Members of Cub Scout Pack 651 posted the different examples while Elks Inner Guard Martha Frame read the history of the flags.

In 1775 a committee recommended a design of 13 alternate stripes of red and white with an azure field in the upper corner, bearing the red cross of St. George and the white cross of St. Andrew. John Paul Jones, senior lieutenant of the flagship "Alfred," hoisted the flag Dec. 3, 1775, and a month later it was raised over the headquarters of General Washington at Cambridge, Mass.

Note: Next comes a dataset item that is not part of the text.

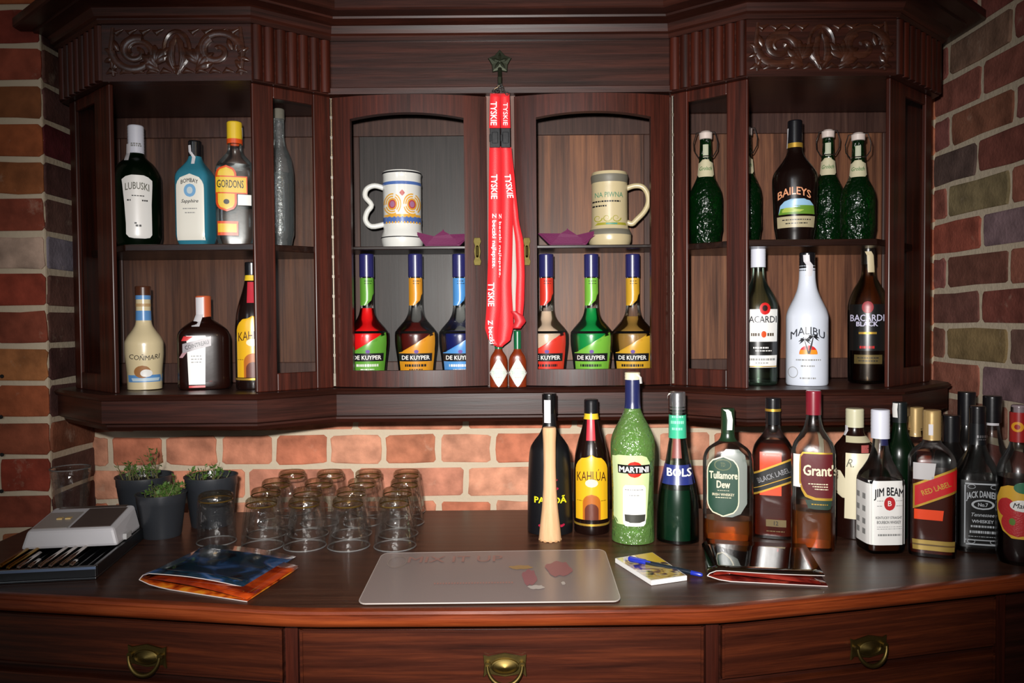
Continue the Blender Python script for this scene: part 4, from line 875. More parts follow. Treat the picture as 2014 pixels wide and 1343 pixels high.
b = Bottle('liqueur_bottle', 'cone shaped peppermint liqueur bottle with silver cap and blue label', 'bottle', 1333, 1072,
           [(1074, 36), (1070, 40), (1060, 41.5), (1010, 41), (985, 39.5), (955, 35), (925, 28), (900, 22.5), (875, 18.5), (862, 16.5), (815, 15.5), (772, 15)], glass('pale_green_bottle', (.75, .85, .78), (.2, .32, .26), blend=.4), fill=958, liquid=L('peppermint_liqueur', (.0, .13, .05), (.0, .03, .01), .45, (.002, .05, .022)))
b.ring(770, 816, silver, hwt=15.5, ridges=.0002); g_ = b.ring(815, 860, flat('mint_foil', '3ab088', .3, coat=.4), 'neck_label', extra=.0008); b.lines([(1322, 1344, 823, 4), (1320, 1346, 834, 6), (1322, 1344, 847, 5)], flat('mint_print', '8cd8b8', .4), 4, parent=g_)
b.rows([(866, 1325, 1338), (905, 1322, 1341)], flat('faded_red_tape', '7c3c34', .4), 1, 'neck_tape')
lb = b.rows([(918, 1307, 1358), (935, 1302, 1363), (956, 1298, 1367)], flat('bols_blue', '232e70', .3, coat=.5)); b.text('BOLS', 1336, 932, 46, 15, paper, bold=.03, parent=lb)
b.strip([(1318, 774), (1312, 782), (1309, 790)], paper, w=2, lift=.004)
b = Bottle('whiskey_bottle', 'flat shouldered whiskey bottle with green arched label on the counter', 'bottle', 1431.5, 1070,
           [(1072, 42), (1068, 47), (1060, 48), (905, 48), (890, 44.5), (880, 37), (872, 26), (866, 17), (860, 13), (850, 11.5), (804, 11)], clear_thick, n=3.2, flat_=.6, fill=1018, liquid=whisky)
b.ring(802, 852, flat('green_sleeve', '18301c', .3, coat=.4), hwt=13); b.ring(852, 866, flat('green_sleeve', '18301c'), 'neck_label', extra=.0008); b.strip([(1427, 803), (1433, 812), (1436, 828), (1435, 848)], paper, w=5, lift=.0015)
b.rows([(884, 1428, 1452), (895, 1418, 1464), (915, 1418, 1468), (990, 1418, 1468), (1010, 1418, 1456), (1017, 1418, 1440)], flat('lit_back_label_grey', '7c827c', .3, coat=.3), .1, 'back_label_or_light')  # pale back label, with the light coming through it painted in
gl_ = flat('label_forest', '1c4030', .35, coat=.3); lb = b.rows(row_shape('stadium', 1392, 1453, 897, 1017, 16), cream); b.rows(row_shape('stadium', 1394, 1451, 899.5, 1014.5, 16), gl_, 2, 'label_field', lb)
b.rows(row_shape('oval', 1406, 1438, 903, 926), flat('seal_olive', '5a6444', .4), 3, 'seal', lb); b.rows(row_shape('oval', 1408, 1436, 905, 924), gl_, 4, 'seal', lb); b.text('TD', 1422, 914, 9, 8, flat('seal_olive', '5a6444'), 5, parent=lb)
b.text('Tullamore', 1423, 935, 53, 14, cream, 3, bold=.03, parent=lb); b.text('Dew', 1423, 953, 25, 14, cream, 3, bold=.03, parent=lb); b.text('IRISH WHISKEY', 1423, 973, 42, 5, cream, 3, parent=lb); b.lines([(1408, 1438, 979, 1.5), (1412, 1434, 965, 1)], cream, 3, parent=lb)
def square_bottle(label, cx, ybase, hw, prof, body, spin, fill, liq, flat_=.95, Y=None, group=None): return Bottle('whiskey_bottle', label, 'bottle', cx, ybase, prof, body, TOP, Y, n=5, flat_=flat_, spin=spin, fill=fill, liquid=liq, group=group)
red_w = L('red_amber_whisky', (.8, .13, .02), (.25, .02, .0), .35, (.62, .07, .012)); deep_w = L('deep_whisky', (.4, .05, .01), (.06, .005, .0), .4, (.10, .011, .003))
b = square_bottle('square whisky bottle of red amber spirit with slanted black label', 1520, 1076, 39, [(1078, 34), (1074, 38), (1066, 39.5), (892, 39.5), (880, 37), (866, 29), (852, 19), (842, 14.5), (830, 13.5), (784, 12.5)], clear, 0, 868, deep_w, Y=1.447)
b.ring(782, 834, black_cap, hwt=14.5); b.ring(803, 808, gold, 'gold_tie', extra=.0018); b.rows([(890, 1495, 1536), (975, 1495, 1536)], flat('glow_paint_orange', 'e04010', .3, coat=.4), .2, 'painted_glow')  # the orange patch paints the glow of light through the whisky
lb = b.band(1484, 1558, 931, 899, 976, 947, gold, 1); b.band(1484, 1558, 935, 903, 972, 943, bl, 2, 'label_field', lb); b.band(1484, 1558, 962, 934, 963.5, 935.5, gold, 3, 'gold_line', lb); b.text('BLACK LABEL', 1521, 935, 64, 10, silver, 3, rot=22, parent=lb); b.lines([(1500, 1545, 943, .1)], gold, 3, parent=lb)
l2 = b.rows([(1022, 1507, 1545), (1036, 1507, 1545)], flat('bronze_print', '6c5c3c', .4, .3), 1, 'age_label'); b.text('12', 1526, 1029, 8, 8, ink, 2, parent=l2); b.lines([(1508, 1543, 1045, 2)], flat('bronze_print', '6c5c3c'))
b = Bottle('whiskey_bottle', 'whisky bottle with dark red shield label and red neck, tallest of the whiskies', 'bottle', 1599, 1085,
           [(1081, 35), (1077, 40), (1068, 41), (890, 41), (874, 37.5), (856, 27), (842, 19), (830, 15.5), (815, 13.5), (770, 13)], clear_thick, n=3.4, flat_=.85, fill=1000, liquid=whisky)
mar = flat('label_maroon', '5c1c20', .3, coat=.4); b.ring(768, 815, flat('maroon_cap', '7c1828', .3, coat=.5), hwt=14.5)
b.rows([(895, 1562, 1580), (960, 1562, 1576)], paper, .5, 'back_label_or_light')
lb = b.rows([(890, 1579, 1634), (897, 1574, 1634), (915, 1573, 1635), (950, 1573, 1635), (965, 1577, 1635), (978, 1584, 1634), (984, 1600, 1634)], gold, 1); b.rows([(893, 1581, 1634), (900, 1576, 1634), (948, 1576, 1635), (962, 1580, 1635), (974, 1588, 1634), (979, 1604, 1633)], mar, 2, 'label_field', lb)
b.text("Grant's", 1612, 925, 62, 21, cream, 3, parent=lb, bold=.03); b.lines([(1590, 1626, 952, 2), (1598, 1626, 957, 2), (1602, 1626, 962, 2)], cream, 3, parent=lb)
l2 = b.rows([(984, 1584, 1633), (1000, 1590, 1631), (1002, 1600, 1626)], flat('label_pine', '24382c', .4), 1, 'lower_label'); b.lines([(1596, 1626, 992, 2)], gold, 2, parent=l2)
b = Bottle('whiskey_bottle', 'dark brown round whisky bottle with tall cream label and cream cap', 'bottle', 1680, 1058,
           [(1068, 40), (1064, 44), (1054, 45), (910, 45), (892, 42), (876, 36), (862, 25), (850, 18), (838, 16), (806, 15.5)], amber_dark, Y=1.446)
b.ring(803, 839, flat('cream_cap', 'c8c4a4', .35, coat=.3), hwt=17, ridges=.0002); b.strip([(1663, 842), (1664, 852), (1659, 862)], strip_m, w=4)
b.rows([(862, 1664, 1712), (874, 1664, 1720)], flat('collar_label', 'c0b898', .4), 1, 'neck_label')
lb = b.rows([(912, 1634, 1636), (930, 1634, 1655), (945, 1634, 1664), (965, 1634, 1664), (975, 1648, 1664), (982, 1658, 1664)], cream, 1, 'side_label')
lb = b.rows([(893, 1664, 1708), (1022, 1662, 1700)], cream, 2); b.text("R.", 1672, 912, 14, 16, flat('script_grey', '6c6c5c', .5), 3, shear=.4, parent=lb, bold=0); b.rows([(878, 1692, 1705), (892, 1692, 1705)], flat('crest_red', 'a85450', .4), 2, 'crest')
b = square_bottle('square bourbon bottle with white label wrapped round the corner and white cap', 1730, 1091, 40, [(1081, 32), (1077, 36), (1068, 37), (946, 37), (935, 35), (918, 27), (902, 20), (885, 16), (862, 13.5), (845, 13), (807, 13)], clear_thick, 27, 944, L('bourbon', (.3, .06, .015), (.06, .01, .0), .3, (.08, .015, .004)), flat_=.95)
b.ring(805, 861, white_cap, hwt=17.5, ridges=.0003); b.rows([(862, 1724, 1740), (880, 1724, 1740)], flat('navy_strip', '22244c', .4), 1, 'neck_tape')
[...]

The flag, dubbed "the Continental Colors" and "the Grand Union" was never carried in the field by Continental land forces, but it was used by the Navy as its exclusive ensign and was the first American flag to receive a salute of honor, of 11 guns from the Fort of Orange in the Dutch West Indies.

Congress on June 14, 1777, proclaimed the United States flag would be 13 stripes of alternating red and white and the union be 13 stars, white on a blue field. In 1776, a committee consisting of George Washington, Robert Morris and George Ross commissioned Betsy Ross, a Philadelphia Quaker, to make a flag.

The sight of it flying over Fort McHenry on Sept. 14, 1814, inspired Francis Scott Key to write the national anthem, "The Star Spangled Banner."

Congress adopted a resolution April 14, 1818, that the number of stripes would remain at 13 and a star should be added for each of the 20 states in the union, with a new star added for each new state admitted in the future.

Elks Club Flag Day Chairman Dennis London proclaimed in his speech: "Upon its folds is written the story of America, the epic of the mightiest and noblest in all history. In the days when people of the old world struggled in abject homage to the heresy of the divine right of kings, a new constellation appeared in the western skies: the stars and stripes, symbolizing the divine right of all to life, liberty, happiness and peace under endowments by their creator."

London said "it has been repurchased by each succeeding generation and must be re-won again and again."

The attacks of Sept. 11, 2001, have rekindled an interest in the flag, he said.

"Who among us will ever forget the sight of firefighters raising our flag over the ruins of the World Trade Center?" London said.

No other symbol could have offered such comfort as we still today endure the horrors of that day.

It has served as a beacon for millions of poor and oppressed refugees abroad," he said.

Elks Club Chaplain Ray Markwell remarked, "May this service bring to each of us a sense of loyalty to our country and enable us to be better patriots, truer citizens and more loyal Americans."